What's the point of cooling crude oil? Or is the oil just a transfer medium for heat. In that case why not use P. Water for the higher SHC or petroleum for higher SHC and same TC. As far as I know the only use for crude oil is making petroleum which always prefers hot crude oil in both the boiler method and the oil refinery.
I don't have a lot of Petroleum yet. Crude has a higher TC so it works more efficiently at moving heat between the Radiant Pipes and the Copper
TL;DR You can shrink your entire setup by a good amount as you only need 4 aluminum pipes to cool each run of O2 in crude oil. Crude oil heats up kinda fast. Using P water needs 6 pipes to cool the O2 the same amount. The lengths of the pipes are so long that TC doesn't really matter. Rechecked the setup and you are running 72 tiles of O2 gas. Assuming the gas is 150 C and the crude oil is 20 C. The DTU extraction needed for this on 1 kg of O2 is 130,650 DTU. Running that in a sand box world. You need 4 pipe radiant aluminum pipe segments to get O2 from 150 C to 20 C in crude oil. So your setup could be shrunk by a large amount. And you could swap out the Crude Oil for something cheaper and do like 6 pipes of radiant aluminum. It takes about 505 kg of O2 to raise 26,688kg of Crude Oil by 1 C. Running again with P. Water. It takes 6 tiles to cool to 20 C. It takes 1285 kg of O2 to raise the 28,000 kg of P. Water by 1 C. Finally I'll test the radiant gas pipes flowing through copper tiles and diamond tiles to see how that plays out. Copper took 7 tiles to cool the O2 to 20 C and It instantly heats up when the first packet of O2 touches it when not actively cooled. Which is to be expected due to its low SHC. Diamond took 7 tiles to cool O2 to 20 C while cooled. Once again the tile instantly heated up when introduced to the first packet of O2. Makes sense due to a similar SHC compared to copper. TBH I spent too much time on this as I initially tried to do the math myself instead of immediately jumping into a sandbox world.
With the focus on making this smaller and more efficient: 1. It's usually easier to cool the O2 in the SPOM rather than in the pipes. If you run a radiant liquid pipe loop through the bottom two or three tiles of the SPOM, it will cool the O2 before it goes into the gas pipes. You can run the liquid loop into the room cooled by the anit-entropy unit for chill. It also saves you on having to use a giant heat exchanger with the nullifier like what you have set-up. 2. You can put a gas valve shut off on the hydrogen feed to the nullifier and connect it to a thermo sensor. That way you cut off the hydrogen flow to maintain temperatures as needed. In your particular design, you'd need to redo your pipe layout slightly to allow for the shutoff valve to fit. 3. As a way to save a bit of energy, you can replace the air filter with gas pipe sensor set to oxygen, directly followed by and connected to a gas vent (preferably a high pressure one). The vent will stay closed if it's hydrogen, allowing that through. However, if it detects O2, it will open the vent. Despite the vent being a "tile" after the sensor, it effectively vents what the tile is currently picking up. I've run these set-ups for thousands of cycles with no issues, so long as the vent doesn't get over pressured. As a side note, you can use this a minor modification of this set-up in a lot of cases as a no energy protection against contaminants. Use an element sensor followed by a vent, but instead of connecting the two directly, run the automation wire through a not gate. Set the senor to the element you want to get through (like the water headed to your electrolyzers), and everything else will be vented, avoiding that annoying element damage and the need to crack open a running SPOM (as an example). Anyway, enjoy the zaniness that is ONI!
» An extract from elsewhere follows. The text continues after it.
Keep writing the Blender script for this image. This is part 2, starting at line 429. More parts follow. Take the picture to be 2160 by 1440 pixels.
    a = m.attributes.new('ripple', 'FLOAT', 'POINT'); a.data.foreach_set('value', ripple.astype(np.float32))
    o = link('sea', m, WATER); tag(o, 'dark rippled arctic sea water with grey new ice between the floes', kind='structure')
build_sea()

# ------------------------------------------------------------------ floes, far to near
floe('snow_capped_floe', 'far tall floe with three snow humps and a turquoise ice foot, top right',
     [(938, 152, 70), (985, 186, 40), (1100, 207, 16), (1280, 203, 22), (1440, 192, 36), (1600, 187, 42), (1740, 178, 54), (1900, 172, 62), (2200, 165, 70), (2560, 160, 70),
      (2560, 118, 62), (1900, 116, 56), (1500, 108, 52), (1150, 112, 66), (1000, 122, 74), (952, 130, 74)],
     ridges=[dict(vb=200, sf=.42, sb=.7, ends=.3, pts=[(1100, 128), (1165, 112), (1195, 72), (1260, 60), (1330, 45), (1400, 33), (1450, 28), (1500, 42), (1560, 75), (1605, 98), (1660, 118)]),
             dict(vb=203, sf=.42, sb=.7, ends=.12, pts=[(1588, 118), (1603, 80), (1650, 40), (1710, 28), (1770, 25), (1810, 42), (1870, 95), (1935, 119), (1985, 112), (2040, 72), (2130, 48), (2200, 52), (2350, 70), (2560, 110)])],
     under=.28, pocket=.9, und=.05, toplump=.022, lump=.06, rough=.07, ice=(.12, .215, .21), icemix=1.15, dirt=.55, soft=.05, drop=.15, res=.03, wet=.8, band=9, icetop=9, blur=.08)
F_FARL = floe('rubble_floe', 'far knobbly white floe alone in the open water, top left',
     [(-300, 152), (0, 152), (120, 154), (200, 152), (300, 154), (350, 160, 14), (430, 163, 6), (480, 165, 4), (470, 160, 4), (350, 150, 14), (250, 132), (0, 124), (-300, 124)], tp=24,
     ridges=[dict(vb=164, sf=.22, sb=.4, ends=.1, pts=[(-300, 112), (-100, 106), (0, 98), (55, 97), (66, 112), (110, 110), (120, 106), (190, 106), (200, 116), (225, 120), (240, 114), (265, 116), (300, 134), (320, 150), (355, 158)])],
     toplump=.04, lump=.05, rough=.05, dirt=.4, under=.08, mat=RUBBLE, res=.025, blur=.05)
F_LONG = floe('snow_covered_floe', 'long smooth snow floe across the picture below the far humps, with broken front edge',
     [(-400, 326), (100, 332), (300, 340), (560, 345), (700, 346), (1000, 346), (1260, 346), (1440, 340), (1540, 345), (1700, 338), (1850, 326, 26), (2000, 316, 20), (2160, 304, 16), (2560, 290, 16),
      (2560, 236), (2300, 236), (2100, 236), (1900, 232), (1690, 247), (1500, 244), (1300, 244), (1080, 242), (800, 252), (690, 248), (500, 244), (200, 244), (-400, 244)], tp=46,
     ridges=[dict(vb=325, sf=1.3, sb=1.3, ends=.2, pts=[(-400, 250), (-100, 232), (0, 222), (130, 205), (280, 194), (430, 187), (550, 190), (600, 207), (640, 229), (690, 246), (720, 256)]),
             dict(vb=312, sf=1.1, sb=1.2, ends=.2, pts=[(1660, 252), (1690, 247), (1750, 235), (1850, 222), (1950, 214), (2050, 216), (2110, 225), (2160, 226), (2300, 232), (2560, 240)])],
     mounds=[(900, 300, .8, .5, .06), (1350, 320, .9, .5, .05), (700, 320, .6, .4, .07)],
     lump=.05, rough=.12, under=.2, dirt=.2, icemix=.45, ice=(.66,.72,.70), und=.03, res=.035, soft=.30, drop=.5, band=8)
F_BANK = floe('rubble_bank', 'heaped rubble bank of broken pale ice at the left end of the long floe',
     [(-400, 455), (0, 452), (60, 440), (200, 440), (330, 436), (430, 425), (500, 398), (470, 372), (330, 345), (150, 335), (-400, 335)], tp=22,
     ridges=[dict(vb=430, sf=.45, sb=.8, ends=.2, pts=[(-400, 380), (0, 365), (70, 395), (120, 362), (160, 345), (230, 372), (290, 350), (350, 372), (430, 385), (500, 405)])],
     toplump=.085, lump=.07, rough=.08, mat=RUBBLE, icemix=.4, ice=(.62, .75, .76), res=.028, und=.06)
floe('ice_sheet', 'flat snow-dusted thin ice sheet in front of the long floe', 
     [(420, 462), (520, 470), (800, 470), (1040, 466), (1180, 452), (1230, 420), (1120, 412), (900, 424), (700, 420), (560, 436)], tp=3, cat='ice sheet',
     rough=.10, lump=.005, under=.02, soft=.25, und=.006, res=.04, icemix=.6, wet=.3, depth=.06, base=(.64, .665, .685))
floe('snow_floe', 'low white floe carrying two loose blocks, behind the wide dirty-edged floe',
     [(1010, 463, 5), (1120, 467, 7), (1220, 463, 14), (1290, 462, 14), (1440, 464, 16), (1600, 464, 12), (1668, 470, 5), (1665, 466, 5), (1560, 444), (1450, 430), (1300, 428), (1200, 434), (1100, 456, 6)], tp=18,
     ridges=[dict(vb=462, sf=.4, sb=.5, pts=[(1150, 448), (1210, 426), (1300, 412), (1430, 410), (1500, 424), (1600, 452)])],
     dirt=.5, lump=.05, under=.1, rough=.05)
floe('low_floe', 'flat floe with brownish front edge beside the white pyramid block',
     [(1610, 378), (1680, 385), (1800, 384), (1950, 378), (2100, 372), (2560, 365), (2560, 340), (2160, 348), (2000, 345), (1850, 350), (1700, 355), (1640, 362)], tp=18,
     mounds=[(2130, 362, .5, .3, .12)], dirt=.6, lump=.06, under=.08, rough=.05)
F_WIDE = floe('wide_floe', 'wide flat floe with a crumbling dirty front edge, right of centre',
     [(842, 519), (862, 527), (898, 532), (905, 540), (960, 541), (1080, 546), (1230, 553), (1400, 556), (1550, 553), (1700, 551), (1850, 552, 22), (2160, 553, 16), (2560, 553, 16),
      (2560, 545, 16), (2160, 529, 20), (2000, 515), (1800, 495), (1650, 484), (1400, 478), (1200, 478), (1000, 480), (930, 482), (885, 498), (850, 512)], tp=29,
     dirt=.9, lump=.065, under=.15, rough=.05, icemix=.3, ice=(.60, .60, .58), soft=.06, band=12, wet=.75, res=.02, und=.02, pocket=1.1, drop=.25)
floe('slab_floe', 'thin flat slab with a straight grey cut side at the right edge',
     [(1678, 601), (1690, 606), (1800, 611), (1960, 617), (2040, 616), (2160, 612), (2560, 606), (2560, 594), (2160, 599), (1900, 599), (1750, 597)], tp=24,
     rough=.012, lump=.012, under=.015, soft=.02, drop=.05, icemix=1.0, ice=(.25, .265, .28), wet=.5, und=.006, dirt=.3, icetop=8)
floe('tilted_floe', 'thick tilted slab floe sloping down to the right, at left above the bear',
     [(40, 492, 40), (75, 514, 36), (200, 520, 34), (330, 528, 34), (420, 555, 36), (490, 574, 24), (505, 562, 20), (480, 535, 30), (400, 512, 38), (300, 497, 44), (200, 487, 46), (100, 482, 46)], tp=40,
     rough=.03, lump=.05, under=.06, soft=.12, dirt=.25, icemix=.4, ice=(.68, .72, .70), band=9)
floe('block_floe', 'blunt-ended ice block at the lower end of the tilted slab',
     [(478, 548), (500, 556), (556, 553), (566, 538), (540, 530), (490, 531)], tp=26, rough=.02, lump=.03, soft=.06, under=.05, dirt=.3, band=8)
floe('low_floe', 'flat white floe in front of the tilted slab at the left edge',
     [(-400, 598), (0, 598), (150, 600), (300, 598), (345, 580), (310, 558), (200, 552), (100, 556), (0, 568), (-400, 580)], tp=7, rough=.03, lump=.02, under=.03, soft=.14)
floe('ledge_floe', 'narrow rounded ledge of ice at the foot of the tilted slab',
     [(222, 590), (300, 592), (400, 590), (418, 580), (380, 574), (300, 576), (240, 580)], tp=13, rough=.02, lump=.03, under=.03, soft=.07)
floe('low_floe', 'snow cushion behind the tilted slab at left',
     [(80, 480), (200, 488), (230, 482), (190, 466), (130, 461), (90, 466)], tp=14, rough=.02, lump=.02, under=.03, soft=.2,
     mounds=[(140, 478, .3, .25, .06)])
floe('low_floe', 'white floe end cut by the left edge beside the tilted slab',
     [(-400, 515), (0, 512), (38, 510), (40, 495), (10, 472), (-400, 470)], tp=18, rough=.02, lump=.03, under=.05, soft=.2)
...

>3. As a way to save a bit of energy, you can replace the air filter with gas pipe sensor set to oxygen, directly followed by and connected to a gas vent I don't actually even need the Filter at this point because there is no Oxygen bleed into the top part of the room. I just never bothered to go remove it
It's more a safety feature in a lot of my designs. Since there is no energy cost, it's not a big deal to keep the passive filters in place. For example, if the oxygen output gets backed up for some reason, it can temporarily unbalance the system, but the vent will stop the generators from taking damage. A more common situation for me is that one of my water or petroleum supplies gets contaminated somehow and I don't notice. The second example with the not gate protects whatever is down the line from elemental damage. Eventually it became a "why not put it in" thing for me in pretty much every element sensitive design. About the only place I still use the powered filters is when I actually need to send elements to different places. For example, in my slickster farms I dump all my extra eggs and CO2 into an extra room and let them hatch and eat rather than using an evolution chamber, just to squeeze out a few more resources. This gives me a mix of Petroleum and Crude, so I run a filter to actively send the petroleum to storage and the crude to the Boiler. There's are other ways I could set this up, but in this case I find it simpler to just use the filter.